Suppose $u\in\Hom(E)$ is a self-adjoint linear operator on a Lorentz space $E$. If $u(L)\sbe Z$, then there is an orthonormal basis $x_j$ and real numbers $\l_j$ such that $u(x_j)=\l_j x_j$. In particular $u$ is diagonalizable.

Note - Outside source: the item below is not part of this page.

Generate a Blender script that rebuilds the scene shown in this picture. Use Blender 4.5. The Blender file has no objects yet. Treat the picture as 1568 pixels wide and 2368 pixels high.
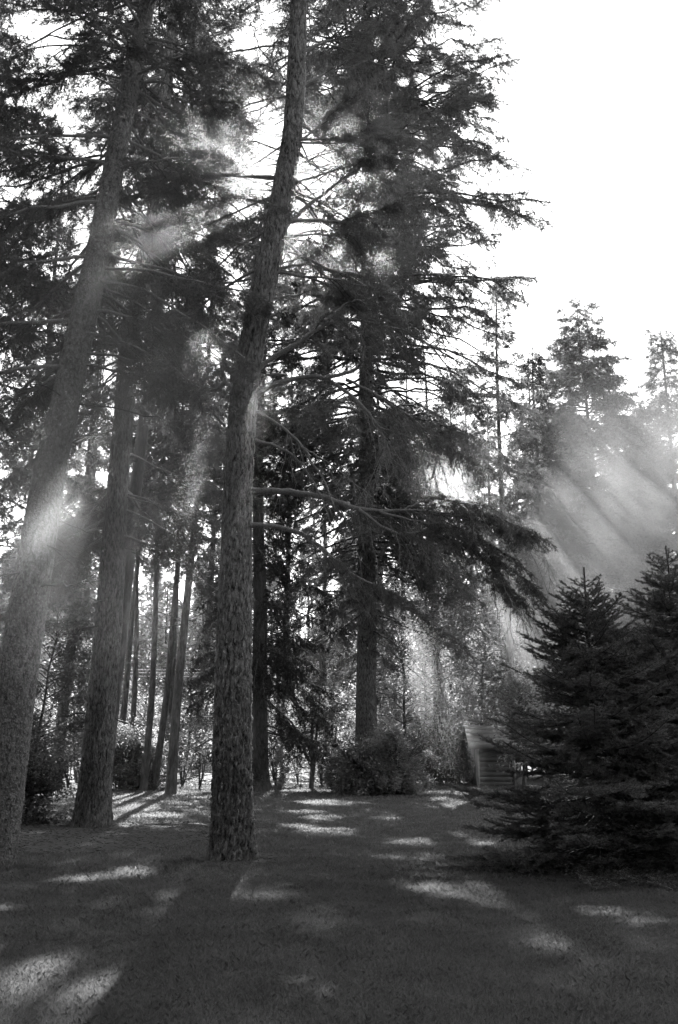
import bpy, math, numpy as np
from mathutils import Vector

# ------------------------------------------------------------------ camera, sky, sun
scene = bpy.context.scene
C = scene.collection
rad = math.radians
EYE, F, CX, CY, PITCH = 1.6, 2200.0, 784.0, 1184.0, rad(13.6)
cd = bpy.data.cameras.new('camera')
cam = bpy.data.objects.new('camera', cd); C.objects.link(cam)
cd.sensor_fit = 'HORIZONTAL'; cd.sensor_width = 24.0; cd.lens = 24.0 * F / 1568.0
cd.clip_start = 0.1; cd.clip_end = 5000
cam.location = (0, 0, EYE); cam.rotation_euler = (math.pi / 2 + PITCH, 0, 0)
scene.camera = cam

cp, sp = math.cos(PITCH), math.sin(PITCH)
def ray(px, py):
    a, b = (px - CX) / F, (CY - py) / F
    return np.array([a, cp - b * sp, sp + b * cp])
def at(px, py, Y):
    d = ray(px, py); return np.array([0, 0, EYE]) + d * (Y / d[1])
def ground(px, py):
    d = ray(px, py); return np.array([0, 0, EYE]) + d * (-EYE / d[2])
def zdepth(p): return p[1] * cp + (p[2] - EYE) * sp

SUN = ray(712, 425); SUN /= np.linalg.norm(SUN)
EL, AZ = math.asin(SUN[2]), math.atan2(SUN[0], SUN[1])
w = bpy.data.worlds.new('World'); scene.world = w; w.use_nodes = True
nt = w.node_tree; bg = nt.nodes['Background']
sky = nt.nodes.new('ShaderNodeTexSky'); sky.sky_type = 'NISHITA'; sky.sun_disc = False
sky.sun_elevation = EL; sky.sun_rotation = AZ; sky.dust_density = 0.2; sky.air_density = 3.0
bw = nt.nodes.new('ShaderNodeRGBToBW')
nt.links.new(sky.outputs[0], bw.inputs[0]); nt.links.new(bw.outputs[0], bg.inputs[0])
bg.inputs[1].default_value = 0.06
sl = bpy.data.lights.new('sun', 'SUN'); sl.energy = 5.0; sl.angle = rad(0.55); sl.color = (1, 1, 1)
so = bpy.data.objects.new('sun', sl); C.objects.link(so)
so.rotation_euler = Vector(SUN).to_track_quat('Z', 'Y').to_euler(); so.location = (0, 30, 60)
scene.view_settings.view_transform = 'Standard'; scene.view_settings.look = 'None'
scene.view_settings.exposure = 2.8; scene.view_settings.gamma = 1.0
scene.view_settings.use_curve_mapping = False
cy = scene.cycles
cy.max_bounces = 6; cy.diffuse_bounces = 3; cy.glossy_bounces = 1; cy.transmission_bounces = 3
cy.volume_bounces = 0; cy.transparent_max_bounces = 4
cy.caustics_reflective = False; cy.caustics_refractive = False
cy.volume_step_rate = 1.0; cy.volume_max_steps = 128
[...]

Let $e$ be a unit vector such that $Z=C(e)\cup C(-e)$. W.l.o.g. we may assume that $u(e)\in C(e)$ otherwise consider $-u$. Put
$$
K\colon=\{x\in Z\cup L:\,\la x,e\ra=-1\}
$$
and define $F:K\rar E$ by
$$
F(x)\colon=\frac{u(x)}{-\la u(x),e\ra}
$$
Then $F(x)\in K$ because $u(x)\in Z$ and thus $\la u(x),e\ra\neq0$ and $\la F(x),e\ra=-1$. We furnish $E$ with the topology defined in exam. Then $K$ is compact and convex and $F:K\rar K$ is continuous. By Brouwers fixed point Theorem we can find a point $x_0\in K$ such that $F(x_0)=x_0$, i.e. $u(x_0)=-\la u(x_0),e\ra x_0$. Since $u(L)\sbe Z$ we conclude that $x_0\in C(e)$ and thus $x_0$ is a time-like eigen vector of $u$ with eigen value $\l_0\colon=-\la u(x_0),e\ra > 0$. Finally $u:x_0^\perp\rar x_0^\perp$ is a self-adjoint linear operator on the euclidean space $x_0^\perp$. Hence there is an orthonormal basis $x_1,\ldots,x_n$ of $x_0^\perp$ and $\l_1,\ldots,\l_n\in\R$ such that $u(x_j)=\l_jx_j$.